Locking Up Jan. 6 Committee Members 'Not an Idle Threat,' Warns Kirschner

Former U.S. Army prosecutor Glenn Kirschner warned that former GOP House Speaker Newt Gingrich's suggestion that members of the House select committee investigating the January 6, 2021 attack against the U.S. Capitol could be jailed is "not an idle threat."

In late January, Gingrich—who served as House Speaker from 1995 to 1999—warned that those investigating the pro-Trump riot targeting the federal legislative branch of government could face negative repercussions if Republicans retake Congress. "And the wolves are going to find out that they're now sheep and they're the ones who are in fact, I think, face a real risk of jail for the kinds of laws they're breaking," the former GOP lawmaker told Fox News.

Kirschner cautioned that Gingrich should be taken seriously during a Friday episode of The Dean Obeidallah Show on SiriusXM. He made the comment as he urged the Justice Department to charge former President Donald Trump with a crime.

"Democracy is hanging by a thread," he warned, saying that Attorney General Merrick Garland should take action against Trump. "I don't know when we reach the point of no return," the attorney added.

Donald Trump and Newt Gingrich
Newt Gingrich's suggestion that members of the House select committee investigating January 6, 2021 attack against the U.S. Capitol could be jailed is "not an idle threat,” warned former U.S. Army prosecutor Glenn Kirschner. Above, Gingrich introduces Donald Trump during a rally on July 6, 2016 in Cincinnati. John Sommers II/Getty Images

"The Republicans will do everything they can to bring DOJ to a screeching halt by carpet bombing the Department of Justice with frivolous subpoenas, and then, trust me, they will find reasons to claim that those subpoenas are being violated," Kirschner said. "And as Newt Gingrich promised everybody...they will lock up the members of the J6 committee."

"That's not an idle threat," he cautioned. "That's the Republicans' playbook."

Earlier in the segment, Kirschner suggested that there was "fear" and "timidity" within the Justice Department to charge a former president. "I think this is a top-down thing where we have Merrick Garland—who is more judge than prosecutor—being the king of circumspection and we have to consider every angle," he said.

After Gingrich warned that the January 6 committee members could be jailed, Representative Liz Cheney, a Wyoming Republican who is the vice chair of the investigatory body, raised alarms.

"A former Speaker of the House is threatening jail time for members of Congress who are investigating the violent January 6 attack on our Capitol and our Constitution," the GOP lawmaker warned in a January 23 tweet. "This is what it looks like when the rule of law unravels."
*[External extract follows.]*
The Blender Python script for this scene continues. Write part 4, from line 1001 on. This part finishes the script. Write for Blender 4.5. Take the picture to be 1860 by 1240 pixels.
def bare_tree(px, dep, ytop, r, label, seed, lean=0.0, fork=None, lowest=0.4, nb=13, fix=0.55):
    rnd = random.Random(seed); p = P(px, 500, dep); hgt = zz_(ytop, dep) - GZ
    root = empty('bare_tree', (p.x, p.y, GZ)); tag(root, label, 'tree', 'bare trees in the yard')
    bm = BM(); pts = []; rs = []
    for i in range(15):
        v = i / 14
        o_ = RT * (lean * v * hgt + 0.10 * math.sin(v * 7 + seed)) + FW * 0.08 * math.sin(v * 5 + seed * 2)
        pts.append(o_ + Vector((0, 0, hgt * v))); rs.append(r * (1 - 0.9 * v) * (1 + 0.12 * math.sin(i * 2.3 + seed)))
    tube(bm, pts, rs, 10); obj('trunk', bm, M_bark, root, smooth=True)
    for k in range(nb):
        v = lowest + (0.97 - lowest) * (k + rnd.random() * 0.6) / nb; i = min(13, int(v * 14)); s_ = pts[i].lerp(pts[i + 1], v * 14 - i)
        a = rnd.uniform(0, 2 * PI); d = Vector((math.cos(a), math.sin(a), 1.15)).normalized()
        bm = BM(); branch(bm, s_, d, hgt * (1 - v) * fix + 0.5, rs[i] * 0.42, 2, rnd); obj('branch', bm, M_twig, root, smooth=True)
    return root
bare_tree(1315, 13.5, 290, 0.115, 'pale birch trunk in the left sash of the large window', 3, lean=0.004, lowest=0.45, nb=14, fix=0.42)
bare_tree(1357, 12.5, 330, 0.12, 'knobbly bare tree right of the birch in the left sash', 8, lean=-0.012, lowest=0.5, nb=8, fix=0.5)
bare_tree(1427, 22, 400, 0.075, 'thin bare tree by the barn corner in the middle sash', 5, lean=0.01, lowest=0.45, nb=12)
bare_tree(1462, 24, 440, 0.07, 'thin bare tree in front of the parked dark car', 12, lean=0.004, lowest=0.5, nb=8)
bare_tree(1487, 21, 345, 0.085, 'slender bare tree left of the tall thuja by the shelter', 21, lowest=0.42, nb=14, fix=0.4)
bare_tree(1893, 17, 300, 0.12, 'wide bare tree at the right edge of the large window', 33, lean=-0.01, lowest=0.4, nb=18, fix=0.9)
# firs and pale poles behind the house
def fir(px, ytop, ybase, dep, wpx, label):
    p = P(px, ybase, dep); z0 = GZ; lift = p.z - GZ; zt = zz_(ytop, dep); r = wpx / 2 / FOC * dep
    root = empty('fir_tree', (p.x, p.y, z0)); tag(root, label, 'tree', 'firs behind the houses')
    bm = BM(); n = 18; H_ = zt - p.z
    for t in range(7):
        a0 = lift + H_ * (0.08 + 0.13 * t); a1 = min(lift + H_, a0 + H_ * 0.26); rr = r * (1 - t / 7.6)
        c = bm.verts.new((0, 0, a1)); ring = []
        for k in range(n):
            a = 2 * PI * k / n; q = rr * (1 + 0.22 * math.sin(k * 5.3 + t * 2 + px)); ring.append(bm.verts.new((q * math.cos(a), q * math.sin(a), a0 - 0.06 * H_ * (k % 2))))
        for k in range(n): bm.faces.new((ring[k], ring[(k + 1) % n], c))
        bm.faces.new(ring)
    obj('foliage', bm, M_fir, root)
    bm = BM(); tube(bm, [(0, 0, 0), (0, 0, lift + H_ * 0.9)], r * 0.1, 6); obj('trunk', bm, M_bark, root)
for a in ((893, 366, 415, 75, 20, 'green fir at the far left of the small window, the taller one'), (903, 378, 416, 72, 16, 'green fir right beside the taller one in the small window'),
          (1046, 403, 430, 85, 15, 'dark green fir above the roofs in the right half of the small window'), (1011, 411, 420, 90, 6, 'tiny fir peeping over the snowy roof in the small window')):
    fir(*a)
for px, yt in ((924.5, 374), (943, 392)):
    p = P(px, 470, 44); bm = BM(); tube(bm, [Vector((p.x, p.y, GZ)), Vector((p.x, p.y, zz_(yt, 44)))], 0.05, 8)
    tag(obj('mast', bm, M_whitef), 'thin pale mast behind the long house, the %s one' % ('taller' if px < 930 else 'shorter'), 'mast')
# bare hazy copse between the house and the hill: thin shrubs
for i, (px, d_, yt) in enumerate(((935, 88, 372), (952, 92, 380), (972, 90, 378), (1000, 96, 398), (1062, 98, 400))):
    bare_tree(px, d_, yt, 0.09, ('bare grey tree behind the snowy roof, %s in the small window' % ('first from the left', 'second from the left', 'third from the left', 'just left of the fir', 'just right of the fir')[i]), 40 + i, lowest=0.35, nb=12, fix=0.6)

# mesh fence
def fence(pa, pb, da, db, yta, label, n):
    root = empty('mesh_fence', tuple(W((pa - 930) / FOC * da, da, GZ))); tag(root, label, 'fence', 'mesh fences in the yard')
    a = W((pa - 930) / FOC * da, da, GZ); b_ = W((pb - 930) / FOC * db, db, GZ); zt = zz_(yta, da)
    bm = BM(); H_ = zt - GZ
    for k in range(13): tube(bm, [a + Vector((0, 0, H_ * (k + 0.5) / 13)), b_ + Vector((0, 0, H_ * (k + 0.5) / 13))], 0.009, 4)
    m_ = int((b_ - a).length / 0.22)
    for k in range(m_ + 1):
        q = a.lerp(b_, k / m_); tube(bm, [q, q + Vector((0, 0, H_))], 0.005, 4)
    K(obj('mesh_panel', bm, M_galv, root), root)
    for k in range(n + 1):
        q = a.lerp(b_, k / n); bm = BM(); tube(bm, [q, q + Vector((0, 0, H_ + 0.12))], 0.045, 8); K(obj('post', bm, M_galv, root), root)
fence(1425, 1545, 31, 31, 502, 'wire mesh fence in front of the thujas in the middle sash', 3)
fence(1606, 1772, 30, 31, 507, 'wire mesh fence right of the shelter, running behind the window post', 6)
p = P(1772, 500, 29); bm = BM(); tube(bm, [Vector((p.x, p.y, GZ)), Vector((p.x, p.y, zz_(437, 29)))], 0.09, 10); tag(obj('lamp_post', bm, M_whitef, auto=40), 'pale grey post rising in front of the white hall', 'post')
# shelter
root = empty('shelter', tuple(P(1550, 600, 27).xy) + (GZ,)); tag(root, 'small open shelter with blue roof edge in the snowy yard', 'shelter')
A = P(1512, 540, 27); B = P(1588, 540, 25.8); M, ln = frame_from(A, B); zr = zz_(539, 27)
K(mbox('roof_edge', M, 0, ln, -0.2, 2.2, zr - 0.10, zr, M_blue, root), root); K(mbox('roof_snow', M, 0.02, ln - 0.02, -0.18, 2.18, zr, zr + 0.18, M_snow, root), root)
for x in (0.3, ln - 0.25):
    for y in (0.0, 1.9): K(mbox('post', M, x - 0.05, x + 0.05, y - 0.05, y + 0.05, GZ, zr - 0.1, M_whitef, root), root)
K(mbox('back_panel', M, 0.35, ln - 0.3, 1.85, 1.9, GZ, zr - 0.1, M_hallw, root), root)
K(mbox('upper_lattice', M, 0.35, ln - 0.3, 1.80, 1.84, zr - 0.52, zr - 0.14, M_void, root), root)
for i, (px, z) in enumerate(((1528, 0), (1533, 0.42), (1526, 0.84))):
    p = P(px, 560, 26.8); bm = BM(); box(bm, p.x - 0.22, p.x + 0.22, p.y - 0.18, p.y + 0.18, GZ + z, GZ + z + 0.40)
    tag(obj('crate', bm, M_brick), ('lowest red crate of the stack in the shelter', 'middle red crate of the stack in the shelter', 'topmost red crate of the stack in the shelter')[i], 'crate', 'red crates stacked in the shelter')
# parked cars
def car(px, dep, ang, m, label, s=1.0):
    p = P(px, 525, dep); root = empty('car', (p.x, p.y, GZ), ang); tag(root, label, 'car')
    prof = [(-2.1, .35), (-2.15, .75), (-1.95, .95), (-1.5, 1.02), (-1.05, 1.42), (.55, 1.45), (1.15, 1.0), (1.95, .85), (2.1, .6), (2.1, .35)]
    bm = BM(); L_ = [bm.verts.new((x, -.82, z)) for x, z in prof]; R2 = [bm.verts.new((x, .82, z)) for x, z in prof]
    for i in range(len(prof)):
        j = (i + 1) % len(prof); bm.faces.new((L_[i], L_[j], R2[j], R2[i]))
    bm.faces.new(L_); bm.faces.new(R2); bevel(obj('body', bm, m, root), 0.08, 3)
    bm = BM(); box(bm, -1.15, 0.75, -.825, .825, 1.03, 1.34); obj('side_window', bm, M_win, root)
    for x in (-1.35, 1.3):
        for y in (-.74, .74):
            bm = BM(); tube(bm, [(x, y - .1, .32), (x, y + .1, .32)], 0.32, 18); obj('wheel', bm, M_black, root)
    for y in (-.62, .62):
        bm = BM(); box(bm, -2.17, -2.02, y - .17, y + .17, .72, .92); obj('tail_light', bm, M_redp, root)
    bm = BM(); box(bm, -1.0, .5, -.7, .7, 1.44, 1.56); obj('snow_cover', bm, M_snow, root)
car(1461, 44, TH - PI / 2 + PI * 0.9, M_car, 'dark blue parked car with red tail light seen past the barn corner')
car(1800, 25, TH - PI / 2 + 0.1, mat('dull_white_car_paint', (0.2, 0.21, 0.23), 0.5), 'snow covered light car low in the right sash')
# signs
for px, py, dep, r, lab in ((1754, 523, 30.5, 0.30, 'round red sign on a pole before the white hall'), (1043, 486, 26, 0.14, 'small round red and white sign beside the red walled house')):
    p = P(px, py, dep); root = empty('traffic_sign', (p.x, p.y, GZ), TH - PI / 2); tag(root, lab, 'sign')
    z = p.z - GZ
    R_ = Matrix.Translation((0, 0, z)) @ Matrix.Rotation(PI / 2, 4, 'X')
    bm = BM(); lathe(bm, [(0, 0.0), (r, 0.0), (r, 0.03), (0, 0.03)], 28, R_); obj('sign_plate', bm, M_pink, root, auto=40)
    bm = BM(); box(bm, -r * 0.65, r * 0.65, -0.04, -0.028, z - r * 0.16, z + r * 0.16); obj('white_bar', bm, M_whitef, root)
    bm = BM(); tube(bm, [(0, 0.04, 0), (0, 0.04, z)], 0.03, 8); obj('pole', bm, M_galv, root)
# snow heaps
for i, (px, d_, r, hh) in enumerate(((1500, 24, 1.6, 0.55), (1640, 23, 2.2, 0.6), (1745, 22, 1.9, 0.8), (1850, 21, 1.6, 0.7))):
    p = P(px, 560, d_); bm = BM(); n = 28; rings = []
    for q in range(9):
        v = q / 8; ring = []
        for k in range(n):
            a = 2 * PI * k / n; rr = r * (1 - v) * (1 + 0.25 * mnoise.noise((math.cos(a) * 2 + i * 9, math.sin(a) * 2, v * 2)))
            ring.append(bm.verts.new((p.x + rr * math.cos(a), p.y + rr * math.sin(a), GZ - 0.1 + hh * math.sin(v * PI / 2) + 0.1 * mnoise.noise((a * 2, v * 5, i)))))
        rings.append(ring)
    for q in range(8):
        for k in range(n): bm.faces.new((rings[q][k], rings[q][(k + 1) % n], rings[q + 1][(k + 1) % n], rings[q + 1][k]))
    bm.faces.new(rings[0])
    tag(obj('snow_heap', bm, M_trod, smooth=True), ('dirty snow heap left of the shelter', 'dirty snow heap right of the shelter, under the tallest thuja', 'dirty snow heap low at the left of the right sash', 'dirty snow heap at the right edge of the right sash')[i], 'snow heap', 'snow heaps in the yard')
Many political analysts believe Republicans are favored to retake control of the House and possibly the Senate in the upcoming 2022 midterm elections. Historical precedent shows that the party of the president in power loses a substantial number of congressional seats during their first term in the White House. As Democrats only maintain a narrow majority, even minimal losses can shift control of Congress back to the GOP. Polls also suggest Republicans are well-positioned going into the midterms.

Whether Trump will ultimately face prosecution for his actions related to January 6, 2021 or other potential legal issues remains to be seen. Just over 13 months ago, hundreds of the former president's supporters violently stormed the U.S. Capitol in an apparent effort to disrupt the formal certification of President Joe Biden's Electoral College victory. That attack came after Trump at a nearby rally urged his supporters to walk to the legislative building and "fight like hell."

A week later Trump was impeached, with 10 House Republicans—including Cheney—joining Democrats in the effort. The former president was eventually acquitted in the Senate, although the majority of senators—including seven Republicans—voted in favor of conviction. However, the constitution requires a two-thirds majority for a successful guilty verdict.

Newsweek reached out to Trump's press office for comment.